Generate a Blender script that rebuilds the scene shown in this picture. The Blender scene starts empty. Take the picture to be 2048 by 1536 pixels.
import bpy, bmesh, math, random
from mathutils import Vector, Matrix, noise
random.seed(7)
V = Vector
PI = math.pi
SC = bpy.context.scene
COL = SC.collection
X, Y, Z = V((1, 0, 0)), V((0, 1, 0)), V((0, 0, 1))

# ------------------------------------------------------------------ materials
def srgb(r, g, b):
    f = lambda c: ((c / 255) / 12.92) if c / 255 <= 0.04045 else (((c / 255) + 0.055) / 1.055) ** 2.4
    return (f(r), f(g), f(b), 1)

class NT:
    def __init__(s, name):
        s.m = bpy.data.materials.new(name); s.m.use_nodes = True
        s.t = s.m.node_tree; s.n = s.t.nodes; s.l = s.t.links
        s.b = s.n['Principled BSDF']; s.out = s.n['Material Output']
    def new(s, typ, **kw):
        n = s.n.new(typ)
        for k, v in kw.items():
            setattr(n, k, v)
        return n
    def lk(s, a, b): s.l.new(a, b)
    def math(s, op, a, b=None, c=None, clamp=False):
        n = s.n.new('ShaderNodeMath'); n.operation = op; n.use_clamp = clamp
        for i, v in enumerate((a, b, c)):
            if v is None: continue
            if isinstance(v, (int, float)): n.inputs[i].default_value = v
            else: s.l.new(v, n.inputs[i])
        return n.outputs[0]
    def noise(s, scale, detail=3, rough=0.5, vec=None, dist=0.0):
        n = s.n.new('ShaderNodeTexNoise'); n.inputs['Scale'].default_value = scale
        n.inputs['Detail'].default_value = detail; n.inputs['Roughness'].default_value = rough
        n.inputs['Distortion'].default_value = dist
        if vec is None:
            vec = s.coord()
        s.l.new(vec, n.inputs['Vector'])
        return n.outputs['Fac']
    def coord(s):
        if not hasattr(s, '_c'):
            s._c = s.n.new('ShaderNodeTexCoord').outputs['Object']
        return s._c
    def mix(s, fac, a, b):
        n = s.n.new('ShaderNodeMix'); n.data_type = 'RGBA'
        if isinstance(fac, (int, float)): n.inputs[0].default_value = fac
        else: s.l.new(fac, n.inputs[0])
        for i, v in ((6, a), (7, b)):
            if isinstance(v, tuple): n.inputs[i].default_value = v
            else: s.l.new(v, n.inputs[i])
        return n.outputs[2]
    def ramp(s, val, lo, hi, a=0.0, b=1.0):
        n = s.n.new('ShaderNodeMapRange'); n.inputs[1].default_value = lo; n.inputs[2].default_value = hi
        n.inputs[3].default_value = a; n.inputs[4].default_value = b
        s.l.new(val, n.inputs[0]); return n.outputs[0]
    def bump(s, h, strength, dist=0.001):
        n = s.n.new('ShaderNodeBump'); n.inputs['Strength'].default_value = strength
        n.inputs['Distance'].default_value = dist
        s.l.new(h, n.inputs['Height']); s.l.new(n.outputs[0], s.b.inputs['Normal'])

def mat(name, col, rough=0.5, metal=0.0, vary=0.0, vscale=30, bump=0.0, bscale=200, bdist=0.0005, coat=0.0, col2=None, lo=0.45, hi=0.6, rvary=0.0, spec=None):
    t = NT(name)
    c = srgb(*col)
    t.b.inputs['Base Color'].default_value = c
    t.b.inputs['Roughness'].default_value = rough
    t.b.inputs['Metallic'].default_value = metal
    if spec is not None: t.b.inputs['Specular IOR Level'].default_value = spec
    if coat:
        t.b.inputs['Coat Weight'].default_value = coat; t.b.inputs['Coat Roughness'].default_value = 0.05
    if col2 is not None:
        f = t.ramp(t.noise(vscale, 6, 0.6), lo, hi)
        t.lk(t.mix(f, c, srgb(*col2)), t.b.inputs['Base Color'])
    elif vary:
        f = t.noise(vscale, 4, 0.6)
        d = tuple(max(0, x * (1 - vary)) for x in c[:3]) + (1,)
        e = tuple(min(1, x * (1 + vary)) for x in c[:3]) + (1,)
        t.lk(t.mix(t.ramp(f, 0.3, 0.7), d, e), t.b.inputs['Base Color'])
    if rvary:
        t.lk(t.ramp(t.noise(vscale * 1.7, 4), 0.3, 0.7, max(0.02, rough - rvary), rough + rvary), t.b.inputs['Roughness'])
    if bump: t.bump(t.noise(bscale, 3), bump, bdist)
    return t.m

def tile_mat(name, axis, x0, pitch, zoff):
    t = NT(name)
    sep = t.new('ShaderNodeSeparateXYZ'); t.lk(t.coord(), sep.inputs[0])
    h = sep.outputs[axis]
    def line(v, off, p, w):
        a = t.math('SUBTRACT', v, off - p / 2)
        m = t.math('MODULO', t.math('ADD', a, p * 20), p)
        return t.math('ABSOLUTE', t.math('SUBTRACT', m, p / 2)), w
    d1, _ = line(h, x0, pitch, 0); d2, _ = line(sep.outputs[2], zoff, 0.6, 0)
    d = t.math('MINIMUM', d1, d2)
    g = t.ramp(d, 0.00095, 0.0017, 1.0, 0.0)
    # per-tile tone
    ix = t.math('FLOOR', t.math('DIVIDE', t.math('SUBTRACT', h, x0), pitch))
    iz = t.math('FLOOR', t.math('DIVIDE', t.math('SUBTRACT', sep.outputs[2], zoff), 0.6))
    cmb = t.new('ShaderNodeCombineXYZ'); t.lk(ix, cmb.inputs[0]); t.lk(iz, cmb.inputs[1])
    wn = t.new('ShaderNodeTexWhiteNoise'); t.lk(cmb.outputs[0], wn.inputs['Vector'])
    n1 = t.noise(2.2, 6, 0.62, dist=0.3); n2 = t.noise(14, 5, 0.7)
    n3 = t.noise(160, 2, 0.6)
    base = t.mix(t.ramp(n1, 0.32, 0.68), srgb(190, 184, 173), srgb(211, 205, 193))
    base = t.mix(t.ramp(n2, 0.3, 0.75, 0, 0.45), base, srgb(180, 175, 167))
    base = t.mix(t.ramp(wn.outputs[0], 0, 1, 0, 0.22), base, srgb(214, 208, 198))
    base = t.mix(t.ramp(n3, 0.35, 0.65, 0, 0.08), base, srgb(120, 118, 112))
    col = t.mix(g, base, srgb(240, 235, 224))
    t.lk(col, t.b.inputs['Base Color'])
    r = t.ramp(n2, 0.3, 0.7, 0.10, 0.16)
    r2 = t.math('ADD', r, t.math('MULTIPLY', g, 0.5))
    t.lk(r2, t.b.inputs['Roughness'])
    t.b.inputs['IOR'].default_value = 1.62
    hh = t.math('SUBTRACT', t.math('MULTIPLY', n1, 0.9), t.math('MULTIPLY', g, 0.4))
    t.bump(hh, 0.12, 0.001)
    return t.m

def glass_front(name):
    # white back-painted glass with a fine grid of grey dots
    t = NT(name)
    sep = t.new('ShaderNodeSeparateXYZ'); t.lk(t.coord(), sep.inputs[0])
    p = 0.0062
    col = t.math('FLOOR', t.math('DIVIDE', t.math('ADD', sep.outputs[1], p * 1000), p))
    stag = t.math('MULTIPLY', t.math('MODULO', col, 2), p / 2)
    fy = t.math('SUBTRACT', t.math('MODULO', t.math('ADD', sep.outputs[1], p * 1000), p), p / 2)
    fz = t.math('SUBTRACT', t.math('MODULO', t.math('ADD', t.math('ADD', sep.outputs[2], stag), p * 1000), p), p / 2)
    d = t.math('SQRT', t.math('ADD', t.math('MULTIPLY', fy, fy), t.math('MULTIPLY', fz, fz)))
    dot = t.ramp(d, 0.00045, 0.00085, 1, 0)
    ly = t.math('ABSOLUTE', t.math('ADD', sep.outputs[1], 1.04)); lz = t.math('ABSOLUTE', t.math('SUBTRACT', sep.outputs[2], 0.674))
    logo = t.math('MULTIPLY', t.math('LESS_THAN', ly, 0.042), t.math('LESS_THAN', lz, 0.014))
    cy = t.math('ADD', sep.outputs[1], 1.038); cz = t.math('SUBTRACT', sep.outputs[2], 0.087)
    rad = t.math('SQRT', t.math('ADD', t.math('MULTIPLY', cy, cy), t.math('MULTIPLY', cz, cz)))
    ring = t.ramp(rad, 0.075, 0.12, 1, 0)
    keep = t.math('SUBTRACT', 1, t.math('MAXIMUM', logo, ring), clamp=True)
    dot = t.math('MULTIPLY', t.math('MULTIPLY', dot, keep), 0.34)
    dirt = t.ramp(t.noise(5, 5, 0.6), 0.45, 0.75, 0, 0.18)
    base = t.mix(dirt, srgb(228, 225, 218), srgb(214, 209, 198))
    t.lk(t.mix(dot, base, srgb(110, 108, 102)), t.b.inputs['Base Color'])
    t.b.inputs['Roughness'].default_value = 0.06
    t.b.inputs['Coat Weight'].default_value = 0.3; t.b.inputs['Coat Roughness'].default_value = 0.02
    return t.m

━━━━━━

Beginning at the top of the data, please return every line until and including the line containing "return (f(r), f(g), f(b), 1)", copied exactly, and nothing past it.

Generate a Blender script that rebuilds the scene shown in this picture. The Blender scene starts empty. Take the picture to be 2048 by 1536 pixels.
import bpy, bmesh, math, random
from mathutils import Vector, Matrix, noise
random.seed(7)
V = Vector
PI = math.pi
SC = bpy.context.scene
COL = SC.collection
X, Y, Z = V((1, 0, 0)), V((0, 1, 0)), V((0, 0, 1))

# ------------------------------------------------------------------ materials
def srgb(r, g, b):
    f = lambda c: ((c / 255) / 12.92) if c / 255 <= 0.04045 else (((c / 255) + 0.055) / 1.055) ** 2.4
    return (f(r), f(g), f(b), 1)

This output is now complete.